FNCB Bancorp Inc.

07/01/2024 | Press release | Distributed by Public on 07/01/2024 07:26

Management Change/Compensation Form 8 K

Item 2.01Completion of Acquisition or Disposition of Assets
Effective July 1, 2024 (the "Closing Date"), FNCB Bancorp, Inc., a Pennsylvania corporation ("FNCB"), completed its previously announced merger with Peoples Financial Services Corp., a Pennsylvania corporation ("Peoples"), pursuant to the Agreement and Plan of Merger dated September 27, 2023 between Peoples and FNCB (the "Merger Agreement").
Pursuant to the Merger Agreement, on the Closing Date, FNCB merged with and into Peoples, with Peoples continuing as the surviving corporation (the "Merger"), and immediately following the Merger, FNCB Bank, a Pennsylvania-chartered bank ("FNCB Bank"), merged with and into Peoples Security Bank and Trust Company, a Pennsylvania-chartered bank and trust company and a wholly owned subsidiary of Peoples ("Peoples Bank"), with Peoples Bank as the surviving bank (the "Bank Merger").
Pursuant to the Merger Agreement, at the effective time of the Merger (the "Effective Time"), each share of common stock, par value $1.25 per share, of FNCB ("FNCB Common Stock") issued and outstanding immediately prior to the Effective Time, other than certain shares held by Peoples and FNCB, was converted into the right to receive 0.1460 shares (the "Exchange Ratio") of common stock, par value $2.00 per share, of Peoples ("Peoples Common Stock" and such shares, the "Merger Consideration").
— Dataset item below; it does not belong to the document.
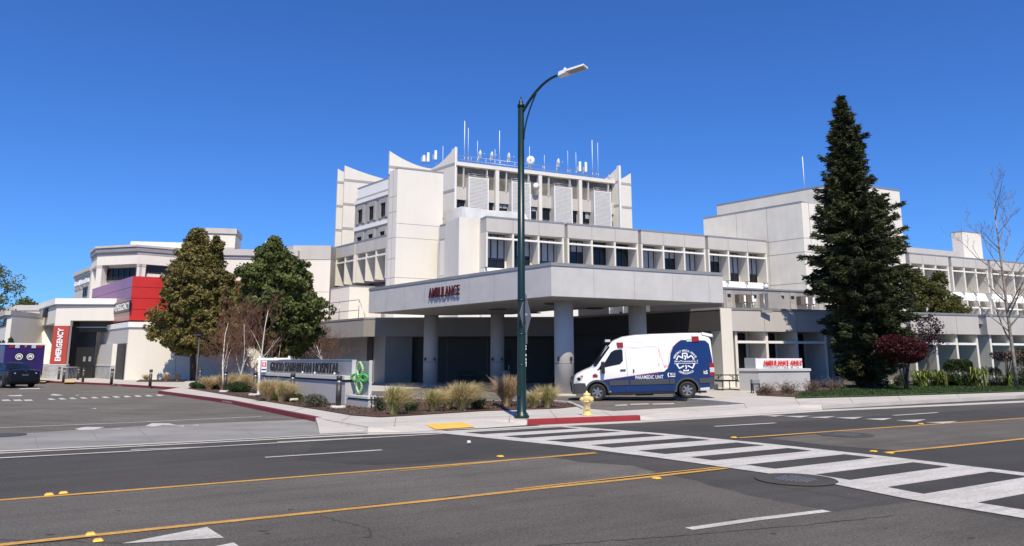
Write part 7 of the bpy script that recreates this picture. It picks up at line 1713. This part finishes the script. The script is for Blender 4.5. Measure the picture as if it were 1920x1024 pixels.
# front parts
def topz(x): return float(np.interp(x, [s[0] for s in VST], [s[2] for s in VST]))
q = MB(); xs_ = [.95, 1.05, 1.2, 1.35, 1.5, 1.66]
for a_, b_ in zip(xs_, xs_[1:]):
    for y0, y1 in ((-.72, -.4), (-.4, 0), (0, .4), (.4, .72)):
        f = lambda x, y: (x-.012, y*(1-.10*(x-.95)), topz(x)+.042-.045*abs(y)/.72)
        q.face([f(a_, y0), f(b_, y0), f(b_, y1), f(a_, y1)], GLASS, True)
q.build('windscreen', van, world=False)
q = MB(); q.bx(-.03, .12, -.82, .82, .30, .70, VANG); q.build('front_bumper', van, world=False, bevel=.03)
q = MB(); q.hexa([(-.03, -.50, .72), (-.03, .50, .72), (.05, .50, .72), (.05, -.5, .72), (.05, -.45, 1.02), (.05, .45, 1.02), (.13, .45, 1.02), (.13, -.45, 1.02)], BLACK); q.build('grille', van, world=False)
q = MB()
for y in (-.55, .55): q.tube([(-.02, y, .38), (-.06, y, .7), (-.0, y*.9, 1.0)], .03, BLACK, 6)
q.tube([(-.06, -.8, .62), (-.06, .8, .62)], .03, BLACK, 6); q.tube([(-.0, -.5, 1.0), (-.0, .5, 1.0)], .025, BLACK, 6); q.build('push_bar', van, world=False)
q = MB(); q.bx(1.45, 1.66, -.58, .58, 2.44, 2.54, LENSC); q.bx(1.43, 1.68, -.6, .6, 2.40, 2.44, BLACK); q.build('roof_light_bar', van, world=False)
q = MB(); q.hexa([(5.45, -.80, 2.60), (5.45, .80, 2.60), (5.86, .76, 2.52), (5.86, -.76, 2.52), (5.45, -.78, 2.72), (5.45, .78, 2.72), (5.88, .74, 2.62), (5.88, -.74, 2.62)], VANW); q.bx(5.88, 5.90, -.7, .7, 2.50, 2.60, LENSC); q.build('rear_spoiler', van, world=False)
q = MB(); q.bx(5.72, 5.92, -.93, .93, .34, .56, VANG); q.build('rear_bumper', van, world=False, bevel=.02)
q = MB(); q.bx(5.775, 5.79, -.72, -.04, 1.5, 2.15, GLASS); q.bx(5.775, 5.79, .04, .72, 1.5, 2.15, GLASS); q.build('rear_window', van, world=False)
q = MB(); q.bx(.7, 5.5, -.6, .6, .2, .3, BLACK); q.bx(2.6, 3.3, -.75, -.3, .16, .3, BLACK); q.bx(2.05, 2.45, -.9, -.7, .20, .26, LENSR); q.build('underbody', van, world=False)
q = MB(); 
for x_ in (1.46, 5.16):
    for sgn in (-1, 1): q.hexa([(x_, sgn*.96-.0, .18), (x_, sgn*.78, .18), (x_+.02, sgn*.78, .18), (x_+.02, sgn*.96, .18), (x_-.03, sgn*.98, .5), (x_-.03, sgn*.78, .5), (x_, sgn*.78, .5), (x_, sgn*.98, .5)], BLACK)
q.build('mud_flap', van, world=False)
# ---- dark sedan (x from front 0 to rear 4.5; local -x is heading)
def csect(s):
    x, zb, zs, zt, W, Wt = s
    return [(0, zb), (W*.92, zb), (W, zb+.12), (W, zs-.22), (W-.03, zs-.02), (W-.10, zs), (Wt+.02, zs+(zt-zs)*.35), (Wt-.05, zt-.05), (Wt-.16, zt), (0, zt+.025)]
CST = [(0, .25, .62, .66, .70, .55), (.08, .20, .70, .74, .80, .62), (.4, .18, .82, .86, .86, .66), (1.0, .18, .92, .97, .88, .66), (1.25, .18, .95, 1.03, .88, .66), (1.7, .18, .96, 1.30, .88, .64), (2.05, .18, .97, 1.44, .88, .60), (2.6, .18, .98, 1.46, .88, .59), (3.1, .18, .99, 1.42, .88, .59), (3.5, .18, 1.00, 1.27, .88, .61), (3.85, .18, 1.01, 1.08, .875, .64), (4.25, .20, 1.02, 1.06, .86, .64), (4.42, .24, .96, 1.01, .83, .62), (4.5, .32, .80, .86, .78, .58)]
car = thing('parked_car', 'dark blue black sedan seen from behind with glowing red tail lights at the left edge', 'car')
hc = R(-54.); fw = Vector((math.sin(hc), math.cos(hc), 0)); rp = gp(44, 727.5, .012)
Mc = Matrix.Rotation(math.atan2(-fw.y, -fw.x), 4, 'Z'); car.rotation_euler = Mc.to_euler(); car.location = Vector((rp.x, rp.y, .012))-Mc.to_3x3() @ Vector((4.4, 0, 0))
b = loft(CST, csect, CARDK).build('body', car, world=False)
cut_arches(b, [(.85, .31, .36, -1.3, -.55), (.85, .31, .36, .55, 1.3), (3.45, .31, .36, -1.3, -.55), (3.45, .31, .36, .55, 1.3)], BLACK)
for sgn in (-1, 1):
    wheel(car, .85, sgn*.76, .31, .2, sgn); wheel(car, 3.45, sgn*.76, .31, .2, sgn)
    def cs(x, z):
        zs = np.interp(x, [s[0] for s in CST], [s[2] for s in CST]); zt = np.interp(x, [s[0] for s in CST], [s[3] for s in CST]); Wt = np.interp(x, [s[0] for s in CST], [s[5] for s in CST]); W = .78
        return float(np.interp(z, [zs, zs+(zt-zs)*.35, zt-.05], [W, Wt+.02, Wt-.05]))
    decal([(1.55, 1.0), (1.95, 1.32), (2.35, 1.38), (2.35, 1.0)], cs, GLASS, 'side_window', car, (1.1, 1.2), off_=.012, sgn=sgn)
    decal([(2.42, 1.0), (2.42, 1.38), (3.0, 1.35), (3.3, 1.22), (3.4, 1.03)], cs, GLASS, 'side_window', car, (1.1, 1.2), off_=.012, sgn=sgn)
    q = MB(); q.hexa([(4.30, sgn*.87, .72), (4.50, sgn*.50, .72), (4.44, sgn*.50, .72), (4.26, sgn*.80, .72), (4.24, sgn*.875, .93), (4.46, sgn*.50, .93), (4.40, sgn*.5, .93), (4.2, sgn*.8, .93)], LENSR); o = q.build('tail_light', car, world=False)
    q = MB(); q.lathe((4.475, sgn*.56, .82), [(.055, 0), (.05, .02)], LENSC, 14, (1, 0, 0)); q.build('reversing_lamp', o, world=False)
    q = MB(); q.bx(1.45, 1.6, min(sgn*.88, sgn*1.06), max(sgn*.88, sgn*1.06), .98, 1.12, CARDK); q.build('side_mirror', car, world=False, bevel=.02)
q = MB(); q.face([(3.12, -.50, 1.42), (3.12, .50, 1.42), (3.82, .60, 1.115), (3.82, -.60, 1.115)], GLASS); q.build('rear_window', car, world=False)
q = MB(); q.face([(1.30, -.58, 1.085), (1.30, .58, 1.085), (1.98, .5, 1.44), (1.98, -.5, 1.44)], GLASS); q.build('windscreen', car, world=False)
q = MB(); q.bx(4.47, 4.50, -.17, .17, .70, .84, LETWHT); q.build('number_plate', car, world=False)
q = MB(); q.lathe((4.45, 0, .93), [(.045, 0), (.04, .02)], ALLOY, 14, (1, 0, .3)); q.bx(4.42, 4.49, -.22, .22, .865, .885, ALLOY); q.build('boot_badge', car, world=False)
q = MB(); q.bx(4.38, 4.54, -.80, .80, .34, .56, CARDK); q.build('rear_bumper', car, world=False, bevel=.05)
# ---- purple box ambulance ahead of the car
amb = thing('box_ambulance', 'purple box bodied ambulance with two round emblems on its rear doors behind the dark sedan', 'ambulance')
hc = R(-46.); fw = Vector((math.sin(hc), math.cos(hc), 0)); rp = gp(40, 719.5, .012); Mc = Matrix.Rotation(math.atan2(fw.y, fw.x)-R(90), 4, 'Z'); amb.rotation_euler = Mc.to_euler(); amb.location = rp
q = MB(); q.bx(-1.2, 1.2, 0, 4.0, .55, 2.62, PURPLE); q.build('box_body', amb, world=False, bevel=.05)
q = MB(); q.bx(-1.24, 1.24, -.06, 4.0, 2.62, 2.76, VANW); q.build('roof_trim', amb, world=False, bevel=.02)
q = MB(); q.bx(-.95, .95, 4.0, 5.9, .5, 1.35, VANW); q.bx(-.9, .9, 4.0, 5.0, 1.35, 2.1, VANW); q.bx(-.85, .85, 5.0, 5.03, 1.4, 2.0, GLASS); q.build('cab', amb, world=False, bevel=.08)
for x in (-.98, .72): q = MB(); q.bx(x, x+.28, -.05, 0, 2.44, 2.58, LENSR); q.build('warning_light', amb, world=False)
for x in (-.62, .36): q = MB(); q.bx(x, x+.26, -.06, 0, 2.42, 2.62, LENSC); q.build('scene_light', amb, world=False)
q = MB(); q.bx(-.06, .06, -.05, 0, 2.48, 2.62, LENSO); q.build('warning_light', amb, world=False)
for x0, x1 in ((-.66, -.01), (.01, .66)):
    q = MB(); q.bx(x0, x1, -.03, 0, .7, 2.32, PURPLE); o = q.build('rear_door', amb, world=False); q = MB(); q.bx(x0+.08, x1-.06, -.045, -.03, 1.55, 2.12, BLACK); w2 = q.build('window', o, world=False)
    cx_ = (x0+x1)/2+.01; q = MB()
    q.lathe((cx_, -.046, 1.83), [(.22, 0), (.22, .004)], LETWHT, 24, (0, -1, 0)); q.lathe((cx_, -.051, 1.83), [(.17, 0), (.17, .002)], BLACK, 24, (0, -1, 0)); q.lathe((cx_, -.054, 1.83), [(.12, 0), (.12, .002)], LETWHT, 20, (0, -1, 0)); q.bx(cx_-.05, cx_+.05, -.06, -.056, 1.73, 1.83, BLACK); q.build('round_emblem', o, world=False)
for x in (-.95, .95):
    for y in (.9, 4.9): wheel(amb, x, y, .38, .25, 1 if x > 0 else -1) if False else None
q = MB()
for x in (-1.0, .72):
    for y in (.9, 4.9): q.lathe((x, y, .38), [(.38, 0), (.38, .28)], TYRE, 24, (1, 0, 0))
q.build('wheel', amb, world=False)
q = MB(); q.bx(-1.1, 1.1, -.25, 0, .42, .55, METAL); q.build('rear_bumper', amb, world=False)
Holders of FNCB Common Stock will receive cash (without interest) in lieu of fractional shares of Peoples Common Stock in accordance with the terms of the Merger Agreement.
The total aggregate consideration payable in the Merger was approximately 2,936,172 shares of Peoples Common Stock.
The foregoing description of the Merger and the Merger Agreement does not purport to be complete and is qualified in its entirety by reference to the full text of the Merger Agreement, a copy of which is filed as Exhibit 2.1 to this Current Report on Form 8-K and incorporated herein by reference.